Veteran Russian forward Slava Kozlov was the recipient of a Todd White pass after the Atlanta pivot forced Dmitri Kalinin into a turnover and quickly found an uncovered Kozlov in the slot for a perfect wrist shot top shelf putting Atlanta in front 4:42 into the contest.
If there’s one characteristic to sum up this Ranger team thus far, it’s resilient. They don’t panic when the other team scores and stays with them. That was again on display when the resurgent Markus Naslund took a Marc Staal pass inside his own blueline and then outskated two Thrashers going coast to coast wiring a shot off the far post and in for his fourth extending his point streak to five (3-4-7).

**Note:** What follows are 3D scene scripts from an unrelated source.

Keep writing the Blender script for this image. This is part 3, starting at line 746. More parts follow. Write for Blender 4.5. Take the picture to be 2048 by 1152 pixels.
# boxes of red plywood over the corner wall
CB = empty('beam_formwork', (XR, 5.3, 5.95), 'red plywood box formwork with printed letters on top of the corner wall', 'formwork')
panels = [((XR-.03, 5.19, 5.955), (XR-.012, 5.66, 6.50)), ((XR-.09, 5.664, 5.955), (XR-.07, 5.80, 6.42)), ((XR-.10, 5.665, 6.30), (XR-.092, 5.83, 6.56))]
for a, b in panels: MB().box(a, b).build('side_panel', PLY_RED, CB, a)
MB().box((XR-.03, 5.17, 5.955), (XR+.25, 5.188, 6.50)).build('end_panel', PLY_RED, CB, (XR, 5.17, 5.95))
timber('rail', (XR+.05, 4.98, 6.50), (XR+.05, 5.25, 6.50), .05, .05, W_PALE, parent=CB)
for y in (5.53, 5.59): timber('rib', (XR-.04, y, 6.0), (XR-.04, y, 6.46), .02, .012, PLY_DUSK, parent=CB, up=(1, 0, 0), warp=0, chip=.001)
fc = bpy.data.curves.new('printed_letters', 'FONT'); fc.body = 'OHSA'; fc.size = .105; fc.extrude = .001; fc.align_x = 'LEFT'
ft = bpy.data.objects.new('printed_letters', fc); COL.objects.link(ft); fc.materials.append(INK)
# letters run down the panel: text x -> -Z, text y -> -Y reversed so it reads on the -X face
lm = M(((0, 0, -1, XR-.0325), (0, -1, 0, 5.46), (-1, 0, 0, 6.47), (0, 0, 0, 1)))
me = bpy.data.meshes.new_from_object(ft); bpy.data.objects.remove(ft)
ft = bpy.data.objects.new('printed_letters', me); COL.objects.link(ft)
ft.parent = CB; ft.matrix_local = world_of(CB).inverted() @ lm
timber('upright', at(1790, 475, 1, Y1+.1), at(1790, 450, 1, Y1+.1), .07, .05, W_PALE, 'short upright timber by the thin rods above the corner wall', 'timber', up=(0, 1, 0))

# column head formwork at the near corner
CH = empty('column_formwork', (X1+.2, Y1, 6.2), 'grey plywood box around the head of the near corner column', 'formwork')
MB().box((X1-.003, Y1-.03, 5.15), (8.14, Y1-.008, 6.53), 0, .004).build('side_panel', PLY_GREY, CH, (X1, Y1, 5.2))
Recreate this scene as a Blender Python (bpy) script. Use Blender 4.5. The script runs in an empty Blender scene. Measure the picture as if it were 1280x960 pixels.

That’s how the first ended tied. In the second, Atlanta handed the Rangers an early five-on-three but they got little done following a Naslund goal which got wiped out for a kick even though that didn’t seem the intention with it going off the heel into the net. Afterwards, they rarely tested Kari Lehtonen including a third straight power play which went for naught leaving it scoreless.
Despite the team firing blanks putting an MSG crowd to sleep, the two goalies took over with Lehtonen stopping all 14 his way while Henrik Lundqvist was also sharp denying all nine Atlanta shots sent his way.
It was during the Rangers’ fourth man-advantage in the period that a stellar defensive play by Zherdev saved a shorthanded bid and possibly a goal. With his teammates continuing to fiddle around with the puck, an aggressive Atlanta PK eventually broke out and sprung White for a breakaway. But as he was making his move, the hustling Russian skated full stride diving to make a clean poke check swiping the puck without taking a penalty keeping the game tied.
“The power play might be the simplest thing to play on the ice,” Renney duly noted. “We find a way to make it hard.”